Beyond these pure plays are a slightly longer list of what I’d call very active value investors who may not shout loud in the newspapers and the courts about their activities but who are extremely motivated investors who will force an investee company think long and hard about how to realise intrinsic value. In this list you’d probably see Cayenne, British & Empire, Iimia Investment Trust and Advance UK – with the exception of Cayenne which does some hedge fund investments, these are all long only, classic value investor funds.

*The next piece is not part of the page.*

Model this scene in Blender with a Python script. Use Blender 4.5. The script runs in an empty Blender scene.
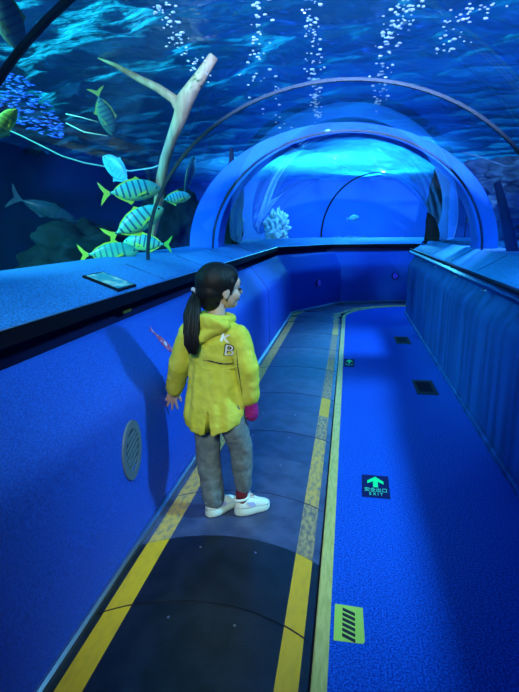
import bpy, bmesh, math, random
import numpy as np
from mathutils import Vector, Matrix, noise, Quaternion
from mathutils.bvhtree import BVHTree
random.seed(7)
rnd = random.Random(11)
PI = math.pi
S = bpy.context.scene
COL = S.collection

# ------------------------------------------------------------------ camera
FPX = 520.0; CX, CY = 259.5, 346.0; H = 1.35
PITCH = math.atan(121 / FPX); YAW = math.atan(90.5 * math.cos(PITCH) / FPX)
FW = Vector((-math.sin(YAW) * math.cos(PITCH), math.cos(YAW) * math.cos(PITCH), -math.sin(PITCH)))
RT = Vector((math.cos(YAW), math.sin(YAW), 0)); UP = RT.cross(FW)
EYE = Vector((0, 0, H))
def ray(x, y): return FW + RT * ((x - CX) / FPX) - UP * ((y - CY) / FPX)
def at_y(x, y, Y): d = ray(x, y); return EYE + d * (Y / d.y)
def at_z(x, y, Z): d = ray(x, y); return EYE + d * ((Z - H) / d.z)
def at_x(x, y, X): d = ray(x, y); return EYE + d * (X / d.x)
cam_d = bpy.data.cameras.new('camera'); cam = bpy.data.objects.new('camera', cam_d); COL.objects.link(cam)
cam_d.sensor_fit = 'VERTICAL'; cam_d.sensor_height = 36.0; cam_d.lens = FPX * 36.0 / 692.0
cam_d.clip_start = 0.05; cam_d.clip_end = 200
M3 = Matrix((RT, UP, -FW)).transposed()
cam.matrix_world = Matrix.Translation(EYE) @ M3.to_4x4()
S.camera = cam
S.view_settings.view_transform = 'Standard'; S.view_settings.look = 'None'
S.view_settings.gamma = 1.0; S.view_settings.use_curve_mapping = False
S.view_settings.exposure = 0.22
S.cycles.use_denoising = True
S.cycles.max_bounces = 10; S.cycles.transparent_max_bounces = 24
S.cycles.diffuse_bounces = 2; S.cycles.glossy_bounces = 4; S.cycles.transmission_bounces = 6
S.cycles.sample_clamp_indirect = 3.0
S.cycles.caustics_reflective = False; S.cycles.caustics_refractive = False

# ------------------------------------------------------------------ materials
def new_mat(name):
    m = bpy.data.materials.new(name); m.use_nodes = True
    nt = m.node_tree; nt.nodes.clear()
    out = nt.nodes.new('ShaderNodeOutputMaterial')
    return m, nt, out
def mat(name, col, rough=0.6, metal=0.0, spec=0.5, col2=None, nscale=20, bump=0.0, bscale=60, lo=0.4, hi=0.6, stretch=(1, 1, 1), sheen=0, emit=None, es=0, detail=4):
    m, nt, out = new_mat(name)
    b = nt.nodes.new('ShaderNodeBsdfPrincipled'); nt.links.new(b.outputs[0], out.inputs[0])
    b.inputs['Base Color'].default_value = (*col, 1); b.inputs['Roughness'].default_value = rough
    b.inputs['Metallic'].default_value = metal; b.inputs['Specular IOR Level'].default_value = spec
    if sheen: b.inputs['Sheen Weight'].default_value = sheen
    if emit: b.inputs['Emission Color'].default_value = (*emit, 1); b.inputs['Emission Strength'].default_value = es
    tc = nt.nodes.new('ShaderNodeTexCoord'); mp = nt.nodes.new('ShaderNodeMapping')
    mp.inputs['Scale'].default_value = stretch; nt.links.new(tc.outputs['Object'], mp.inputs[0])
    if col2:
        n = nt.nodes.new('ShaderNodeTexNoise'); n.inputs['Scale'].default_value = nscale; n.inputs['Detail'].default_value = detail
        nt.links.new(mp.outputs[0], n.inputs['Vector'])
        r = nt.nodes.new('ShaderNodeValToRGB'); r.color_ramp.elements[0].position = lo; r.color_ramp.elements[1].position = hi
        r.color_ramp.elements[0].color = (*col, 1); r.color_ramp.elements[1].color = (*col2, 1)
        nt.links.new(n.outputs[0], r.inputs[0]); nt.links.new(r.outputs[0], b.inputs['Base Color'])
    if bump:
        n2 = nt.nodes.new('ShaderNodeTexNoise'); n2.inputs['Scale'].default_value = bscale; n2.inputs['Detail'].default_value = 3
        nt.links.new(mp.outputs[0], n2.inputs['Vector'])
        bp = nt.nodes.new('ShaderNodeBump'); bp.inputs['Strength'].default_value = bump; bp.inputs['Distance'].default_value = 0.01
        nt.links.new(n2.outputs[0], bp.inputs['Height']); nt.links.new(bp.outputs[0], b.inputs['Normal'])
    return m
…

So, within these two broad camps – activists and active value – who’s performed best in the last six months? The bottom line on my cursory analysis is that the active value boys have done rather better than most of the activists with the exception of the Laxey funds which have excelled. Crucially the Active Value fund in particular seemed to cope remarkably well with market volatility – here’s the managers own rather idiosyncratic commentary on how a supposedly active hedge fund had a rather boring time in the late summer of 2007....” So let’s cut to the chase: how did we fare in August and September? VCF returned -2.04% in August and +2% in September....Yes we do use leverage but we also build in margins of safety and permanently run well below our ability to borrow. ... We have not had to sell anything, we have had no margin calls or changes in our ability to finance and have in fact probably had our most inactive month for as long as I can remember (and that’s not because it was a holiday month!).”
Principle Capital and Oryx by contrast have both been badly hit, partly because they’re so heavily small cap biased – no matter how clever their managers have been in the past, it’s difficult to make money when all the markets wants to do is cut risks.
The active value funds have generally been very successful over the last few months – they’ve nearly all performed better than the FTSE 100 index with less volatility and relatively low correlation. Returns have been anaemic for sure but to have survived as well as they have done when markets have been actively selling off traditional value stocks and small caps is a minor miracle in my book.